** start of Supplied data **

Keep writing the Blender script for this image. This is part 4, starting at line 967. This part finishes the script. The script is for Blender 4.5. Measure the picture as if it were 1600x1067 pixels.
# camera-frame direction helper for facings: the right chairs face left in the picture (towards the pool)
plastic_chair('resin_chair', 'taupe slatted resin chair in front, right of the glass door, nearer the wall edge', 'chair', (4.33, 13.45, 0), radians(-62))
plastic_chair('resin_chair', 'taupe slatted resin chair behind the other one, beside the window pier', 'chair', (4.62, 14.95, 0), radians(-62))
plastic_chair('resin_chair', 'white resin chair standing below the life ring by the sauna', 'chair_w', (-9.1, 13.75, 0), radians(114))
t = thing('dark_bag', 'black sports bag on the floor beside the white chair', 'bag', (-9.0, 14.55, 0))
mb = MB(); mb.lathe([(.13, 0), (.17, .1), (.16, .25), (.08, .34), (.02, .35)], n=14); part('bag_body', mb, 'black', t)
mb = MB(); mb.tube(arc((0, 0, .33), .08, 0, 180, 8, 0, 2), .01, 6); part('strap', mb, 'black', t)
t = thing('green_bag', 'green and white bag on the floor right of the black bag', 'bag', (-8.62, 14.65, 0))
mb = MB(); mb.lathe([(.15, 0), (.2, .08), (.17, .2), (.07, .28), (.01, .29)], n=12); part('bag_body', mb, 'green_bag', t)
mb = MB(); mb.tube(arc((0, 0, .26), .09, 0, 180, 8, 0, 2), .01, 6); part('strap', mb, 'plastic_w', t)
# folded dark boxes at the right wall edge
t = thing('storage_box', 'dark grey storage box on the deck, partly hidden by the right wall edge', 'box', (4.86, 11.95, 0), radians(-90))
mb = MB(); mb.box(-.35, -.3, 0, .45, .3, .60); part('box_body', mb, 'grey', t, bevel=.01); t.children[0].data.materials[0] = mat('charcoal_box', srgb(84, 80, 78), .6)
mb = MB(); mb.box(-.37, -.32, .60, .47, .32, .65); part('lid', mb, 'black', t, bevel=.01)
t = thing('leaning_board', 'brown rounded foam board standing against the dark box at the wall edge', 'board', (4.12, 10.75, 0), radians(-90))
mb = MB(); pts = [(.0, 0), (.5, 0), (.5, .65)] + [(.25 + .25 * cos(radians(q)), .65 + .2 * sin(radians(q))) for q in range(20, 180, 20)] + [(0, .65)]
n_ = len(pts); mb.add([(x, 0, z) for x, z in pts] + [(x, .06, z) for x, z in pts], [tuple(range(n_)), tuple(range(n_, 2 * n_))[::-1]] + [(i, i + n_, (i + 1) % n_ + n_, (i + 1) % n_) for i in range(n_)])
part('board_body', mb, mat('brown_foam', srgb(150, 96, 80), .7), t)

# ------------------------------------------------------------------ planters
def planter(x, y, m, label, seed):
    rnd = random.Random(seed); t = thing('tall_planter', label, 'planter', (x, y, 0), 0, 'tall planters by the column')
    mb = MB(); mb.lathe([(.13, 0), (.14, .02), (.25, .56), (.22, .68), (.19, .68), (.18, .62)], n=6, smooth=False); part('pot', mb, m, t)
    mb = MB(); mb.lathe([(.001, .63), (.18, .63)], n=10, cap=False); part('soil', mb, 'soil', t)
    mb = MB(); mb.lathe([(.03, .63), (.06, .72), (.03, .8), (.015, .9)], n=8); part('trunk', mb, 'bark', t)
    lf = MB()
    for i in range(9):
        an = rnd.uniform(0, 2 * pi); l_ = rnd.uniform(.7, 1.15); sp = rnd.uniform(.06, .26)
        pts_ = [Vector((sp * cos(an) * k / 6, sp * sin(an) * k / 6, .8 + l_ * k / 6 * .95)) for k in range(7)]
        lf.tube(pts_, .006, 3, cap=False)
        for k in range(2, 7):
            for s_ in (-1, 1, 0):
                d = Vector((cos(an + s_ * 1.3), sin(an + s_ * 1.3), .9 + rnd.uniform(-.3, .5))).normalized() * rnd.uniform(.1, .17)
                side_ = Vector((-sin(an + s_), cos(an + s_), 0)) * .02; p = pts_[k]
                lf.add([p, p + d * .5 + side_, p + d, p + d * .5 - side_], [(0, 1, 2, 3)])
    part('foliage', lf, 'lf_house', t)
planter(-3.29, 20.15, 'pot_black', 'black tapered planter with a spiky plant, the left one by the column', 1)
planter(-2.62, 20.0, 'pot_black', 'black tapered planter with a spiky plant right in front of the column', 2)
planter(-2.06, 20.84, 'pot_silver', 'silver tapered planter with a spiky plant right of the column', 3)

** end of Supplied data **

» **Work instructions**:
Write out the material from the first line to the last, exactly.

» **The result**:
Keep writing the Blender script for this image. This is part 4, starting at line 967. This part finishes the script. The script is for Blender 4.5. Measure the picture as if it were 1600x1067 pixels.
# camera-frame direction helper for facings: the right chairs face left in the picture (towards the pool)
plastic_chair('resin_chair', 'taupe slatted resin chair in front, right of the glass door, nearer the wall edge', 'chair', (4.33, 13.45, 0), radians(-62))
plastic_chair('resin_chair', 'taupe slatted resin chair behind the other one, beside the window pier', 'chair', (4.62, 14.95, 0), radians(-62))
plastic_chair('resin_chair', 'white resin chair standing below the life ring by the sauna', 'chair_w', (-9.1, 13.75, 0), radians(114))
t = thing('dark_bag', 'black sports bag on the floor beside the white chair', 'bag', (-9.0, 14.55, 0))
mb = MB(); mb.lathe([(.13, 0), (.17, .1), (.16, .25), (.08, .34), (.02, .35)], n=14); part('bag_body', mb, 'black', t)
mb = MB(); mb.tube(arc((0, 0, .33), .08, 0, 180, 8, 0, 2), .01, 6); part('strap', mb, 'black', t)
t = thing('green_bag', 'green and white bag on the floor right of the black bag', 'bag', (-8.62, 14.65, 0))
mb = MB(); mb.lathe([(.15, 0), (.2, .08), (.17, .2), (.07, .28), (.01, .29)], n=12); part('bag_body', mb, 'green_bag', t)
mb = MB(); mb.tube(arc((0, 0, .26), .09, 0, 180, 8, 0, 2), .01, 6); part('strap', mb, 'plastic_w', t)
# folded dark boxes at the right wall edge
t = thing('storage_box', 'dark grey storage box on the deck, partly hidden by the right wall edge', 'box', (4.86, 11.95, 0), radians(-90))
mb = MB(); mb.box(-.35, -.3, 0, .45, .3, .60); part('box_body', mb, 'grey', t, bevel=.01); t.children[0].data.materials[0] = mat('charcoal_box', srgb(84, 80, 78), .6)
mb = MB(); mb.box(-.37, -.32, .60, .47, .32, .65); part('lid', mb, 'black', t, bevel=.01)
t = thing('leaning_board', 'brown rounded foam board standing against the dark box at the wall edge', 'board', (4.12, 10.75, 0), radians(-90))
mb = MB(); pts = [(.0, 0), (.5, 0), (.5, .65)] + [(.25 + .25 * cos(radians(q)), .65 + .2 * sin(radians(q))) for q in range(20, 180, 20)] + [(0, .65)]
n_ = len(pts); mb.add([(x, 0, z) for x, z in pts] + [(x, .06, z) for x, z in pts], [tuple(range(n_)), tuple(range(n_, 2 * n_))[::-1]] + [(i, i + n_, (i + 1) % n_ + n_, (i + 1) % n_) for i in range(n_)])
part('board_body', mb, mat('brown_foam', srgb(150, 96, 80), .7), t)

# ------------------------------------------------------------------ planters
def planter(x, y, m, label, seed):
    rnd = random.Random(seed); t = thing('tall_planter', label, 'planter', (x, y, 0), 0, 'tall planters by the column')
    mb = MB(); mb.lathe([(.13, 0), (.14, .02), (.25, .56), (.22, .68), (.19, .68), (.18, .62)], n=6, smooth=False); part('pot', mb, m, t)
    mb = MB(); mb.lathe([(.001, .63), (.18, .63)], n=10, cap=False); part('soil', mb, 'soil', t)
    mb = MB(); mb.lathe([(.03, .63), (.06, .72), (.03, .8), (.015, .9)], n=8); part('trunk', mb, 'bark', t)
    lf = MB()
    for i in range(9):
        an = rnd.uniform(0, 2 * pi); l_ = rnd.uniform(.7, 1.15); sp = rnd.uniform(.06, .26)
        pts_ = [Vector((sp * cos(an) * k / 6, sp * sin(an) * k / 6, .8 + l_ * k / 6 * .95)) for k in range(7)]
        lf.tube(pts_, .006, 3, cap=False)
        for k in range(2, 7):
            for s_ in (-1, 1, 0):
                d = Vector((cos(an + s_ * 1.3), sin(an + s_ * 1.3), .9 + rnd.uniform(-.3, .5))).normalized() * rnd.uniform(.1, .17)
                side_ = Vector((-sin(an + s_), cos(an + s_), 0)) * .02; p = pts_[k]
                lf.add([p, p + d * .5 + side_, p + d, p + d * .5 - side_], [(0, 1, 2, 3)])
    part('foliage', lf, 'lf_house', t)
planter(-3.29, 20.15, 'pot_black', 'black tapered planter with a spiky plant, the left one by the column', 1)
planter(-2.62, 20.0, 'pot_black', 'black tapered planter with a spiky plant right in front of the column', 2)
planter(-2.06, 20.84, 'pot_silver', 'silver tapered planter with a spiky plant right of the column', 3)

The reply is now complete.